Ben Chuanlong Du's Blog

It is never too late to learn.

Loops in Java

Things on this page are fragmentary and immature notes/thoughts of the author. Please read with your own judgement!

  1. The condition(s) in a regular for or while loop is recomputed before each iteration. Not only the change of loop variables but also other variables involved in the loop condition(s) affect the loop. The break statement is often used to jump out of a loop. Sometimes, we want to jump out of nested loops. It is hard to use break to achieve this. One simple way is just change varibles involved in the loop condition(s) to make the nest loops terminate completely.
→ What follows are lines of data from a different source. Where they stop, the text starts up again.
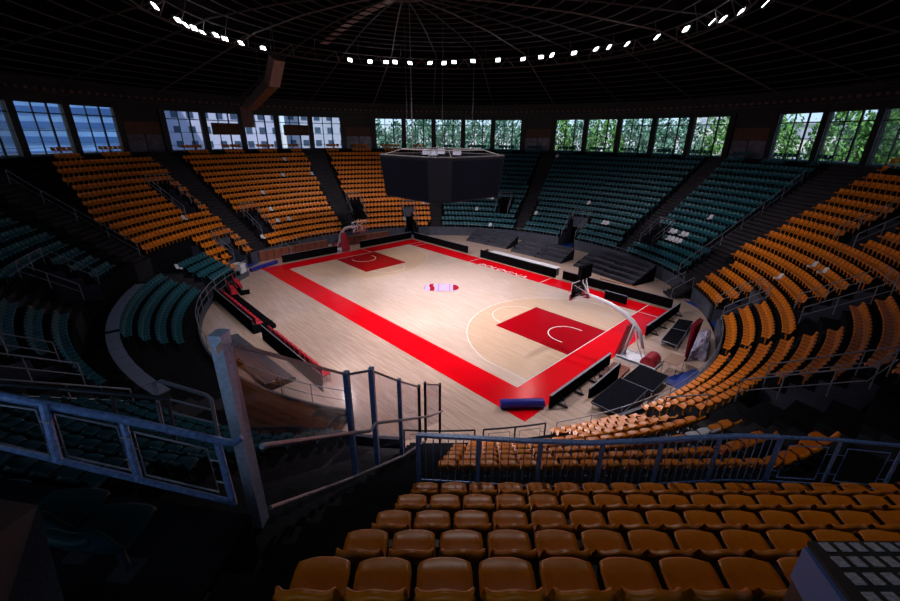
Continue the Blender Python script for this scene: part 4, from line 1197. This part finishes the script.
mb = MB(); mb.box((0, 0, .5), (.9, .6, 1.0)); mb.build('cabinet_body', M_whitep, t); mb = MB(); mb.box((0, 0, 1.03), (1.0, .7, .05)); mb.build('cabinet_top', M_whites, t)
# far steps beside the tunnel at the right
for (a, lab) in ((41.8, 'dark steps going up at the right end of the teal stand'), (-166.0, 'dark steps in front of the far left orange stand')):
    t = thing('access_steps', lab, 'steps', P(R0-.2, a, 0), rad(a)-PI/2)
    for k in range(5):
        mb = MB(); mb.box((0, -1.35+.28*k, .1+.2*k), (1.5, .28, .2+.0*k)); mb.build('step', M_step, t)
    for sx in (-.78, .78):
        mb = MB(); mb.tube([(sx, -1.5, 0), (sx, -1.5, .9), (sx, 0, 1.95), (sx, 0, 1.0)], .03, 6); mb.build('handrail', M_rail, t)
# copper pipe lying on the floor
o = MB(); p_ = A(600, 279); q_ = A(636, 288); o.tube([(p_.x, p_.y, .05), (q_.x, q_.y, .05)], .06, 8); o = o.build('floor_pipe', M_rust); tag(o, 'thin orange pole lying on the floor beyond the far black boards', 'pole')
# curved press desk in the left stand
for n_, (a0, a1, lab) in enumerate([(-118, -96.5, 'pale blue grey curved desk top behind the lower left teal rows, far piece'), (-95.5, -74, 'pale blue grey curved desk top above the empty tiers, near piece')]):
    t = thing('press_desk', lab, 'desk', P(22.35, (a0+a1)/2, 1.55)); o_ = Vector(t.location)
    nn = 7
    for k in range(nn):
        b0 = a0+(a1-a0)*k/nn; b1 = a0+(a1-a0)*(k+1)/nn-.08
        mb = MB(); mb.arc_wall(22.1, 22.7, b0, b1, 2.25, 2.30, step=1.5); mb.v = [tuple(Vector(v)-o_) for v in mb.v]; mb.build('desk_top', MATS['pale desk top'] if 'pale desk top' in MATS else mat('pale desk top', (.16, .18, .27), .5, noise=.15), t)
    for k in range(nn+1):
        p = P(22.4, a0+(a1-a0)*k/nn*.99, 1.9)-o_; mb = MB(); mb.box(p, (.5, .04, .7), rad(a0+(a1-a0)*k/nn)); mb.build('desk_leg', M_rail_dk, t)
# notice on post and misc
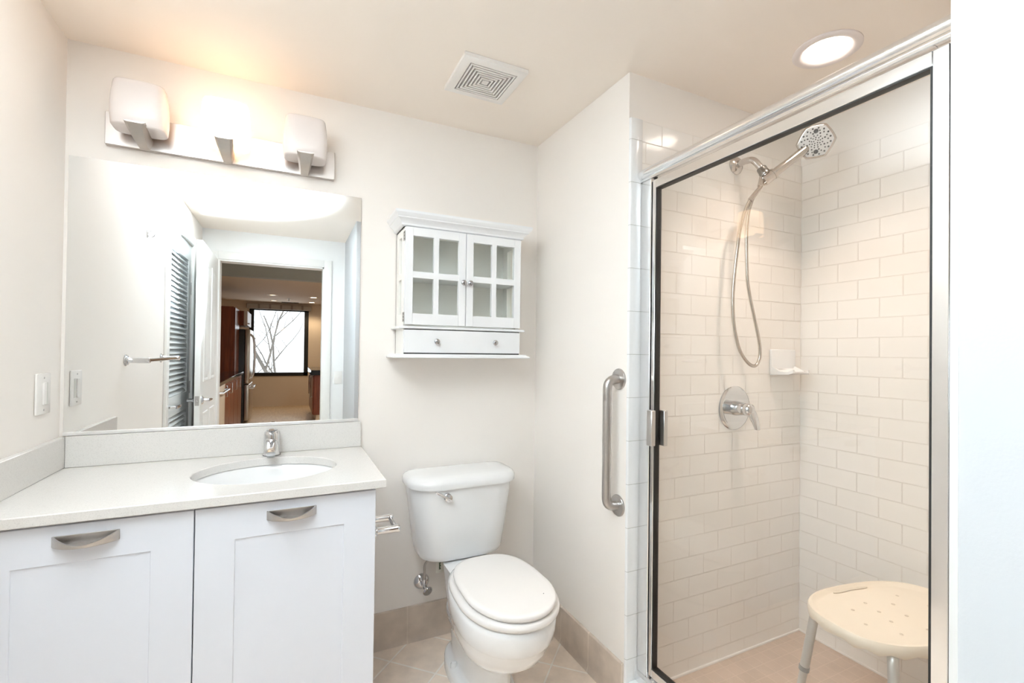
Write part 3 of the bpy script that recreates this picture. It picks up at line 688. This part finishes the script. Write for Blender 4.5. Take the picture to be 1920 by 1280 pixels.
# ------------------------------------------------------------------ shower stool
ss = thing('shower_stool', 'beige plastic bath stool on grey legs inside the shower', 'stool', (2.365, -1.20, .04))
CX, CYs, A_, B_, TH = 2.368, -1.205, .262, .166, math.radians(-9)
def sring(k, z, e=2.7, n=72, scal=0, off=0):
    out = []
    for i in range(n):
        a = 2*PI*i/n; c, s = math.cos(a), math.sin(a)
        x = math.copysign(abs(c)**(2/e), c)*(A_*k+off); y = math.copysign(abs(s)**(2/e), s)*(B_*k+off)
        X = x*math.cos(TH)-y*math.sin(TH); Y = x*math.sin(TH)+y*math.cos(TH)
        out.append(Vector((CX+X, CYs+Y, z+(scal*math.sin(i*PI/2) if scal else 0))))
    return out
zs = .455
bm = nb(); ring_faces(bm, [sring(.90, zs-.028), sring(.965, zs-.036, scal=.004), sring(.99, zs-.030, scal=.003), sring(1.0, zs-.016), sring(.998, zs-.006), sring(.985, zs), sring(.955, zs+.001), sring(.93, zs-.004), sring(.905, zs-.009), sring(.87, zs-.011), sring(.3, zs-.012)])
seat = obj('seat', bm, BONE, ss, 50)
DRAINH = mat('drain_hole', (.66, .57, .46), .5)
for (lx, ly) in ((-.11, .05), (-.03, .07), (.05, .04), (.12, .075), (-.15, -.02), (-.06, -.03), (.02, -.02), (.09, -.05), (-.1, -.085), (0, -.09), (.15, .0), (-.04, .02)):
    X = CX+lx*math.cos(TH)-ly*math.sin(TH); Y = CYs+lx*math.sin(TH)+ly*math.cos(TH)
    bm = nb(); lathe(bm, [(.0055, 0), (.0045, .0012), (.003, .0004), (0, .0003)], (X, Y, zs-.0118), (0, 0, 1), 12)
    obj('drain_hole', bm, DRAINH, seat)
for sy in (1, -1):      # hand-hold slots along the two long edges
    bm = nb(); rings = []
    for k in range(13):
        t = k/12; lx = -.075+.15*t; ly = sy*(.142+.006*math.sin(t*PI))
        X = CX+lx*math.cos(TH)-ly*math.sin(TH); Y = CYs+lx*math.sin(TH)+ly*math.cos(TH)
        r = .0075*min(1, 6*min(t, 1-t)+.2)
        rings.append([Vector((X, Y+r*math.cos(a), zs-.0085+.0012*math.sin(a))) for a in [2*PI*q/8 for q in range(8)]])
    ring_faces(bm, rings); obj('hand_slot', bm, mat('slot_shadow', (.68, .60, .49), .6), seat)
for sx in (-1, 1):
    for sy in (-1, 1):
        lx, ly = sx*.160, sy*.098
        def wl(a, b): return (CX+a*math.cos(TH)-b*math.sin(TH), CYs+a*math.sin(TH)+b*math.cos(TH))
        p0 = wl(lx*.75, ly*.75); p1 = wl(lx+sx*.022, ly+sy*.02); p2 = wl(lx+sx*.062, ly+sy*.06)
        bm = nb(); top = Vector((*p0, zs-.034)); kn = Vector((*p1, zs-.036)); ft = Vector((*p2, .055))
        mid = kn.lerp(ft, .52)
        tube(bm, [top]+bend(top, kn, ft, .032, 8)+[mid], .0135, 16)
        lg = obj('leg', bm, ALUM_GREY, ss, 60)
        bm = nb(); tube(bm, [mid, mid+(ft-mid)*.08], .0155, 16); obj('collar', bm, GREYP, lg)
        bm = nb(); tube(bm, [mid, ft], .0115, 16); obj('extension', bm, ALUM_GREY, lg)
        bm = nb(); lathe(bm, [(.020, .0405), (.021, .046), (.016, .06), (.0135, .085)], (ft.x, ft.y, 0), (0, 0, 1), 18); obj('rubber_foot', bm, mat('rubber_tip', (.45, .44, .42), .7), lg)
        bm = nb(); box(bm, mid.x-.003+.013, mid.x+.003+.013, mid.y-.003, mid.y+.003, mid.z+.04, mid.z+.046, .001, 1); obj('snap_button', bm, DARK, lg)

# ------------------------------------------------------------------ things seen in the mirror, this side of the doorway
tb = thing('towel_bar', 'chrome towel bar on the wall seen in the mirror', 'towel bar', (0, -.995, 1.18))
for yy in (-.672, -1.318):
    bm = nb(); lathe(bm, [(.026, .0003), (.026, .004), (.020, .007), (.021, .011), (.014, .014), (.011, .02), (.013, .045), (.0135, .088), (.010, .092), (0, .0925)], (0, yy, 1.18), (1, 0, 0), 26); obj('post', bm, CHROME, tb)
bm = nb(); tube(bm, [(.078, -.672, 1.18), (.078, -1.318, 1.18)], .0085, 18); obj('bar', bm, CHROME, tb)
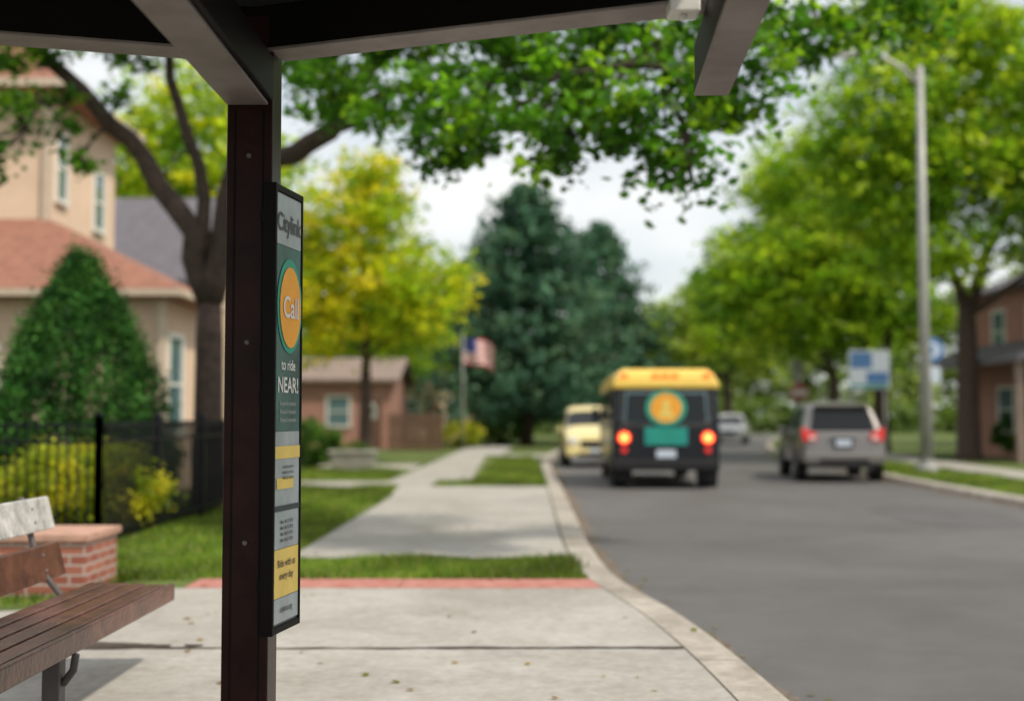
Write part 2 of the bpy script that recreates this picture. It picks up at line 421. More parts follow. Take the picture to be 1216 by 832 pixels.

  2. The foreach loop makes things makes things convenient but it has limitations. You cannot (should not) use a foreach loop to change the structure of the container (even though you can still use a foreach loop to update elements in th container). Consider, for example, the expurgate method. The program needs access to the iterator in order to remove the current element. The for-each loop hides the iterator, so you cannot call remove. Therefore, the for-each loop is not usable for filtering. Similarly it is not usable for loops where you need to replace elements in a list or array as you traverse it.

    for(Type elem : someList){
        /* operations */
    }
    
  3. On a computer support multithreading, multiple small loops runs a little (not significant at all) faster than a big loop with the same number of iterations.

  4. The foreach loop in Java perserves the original order to containers.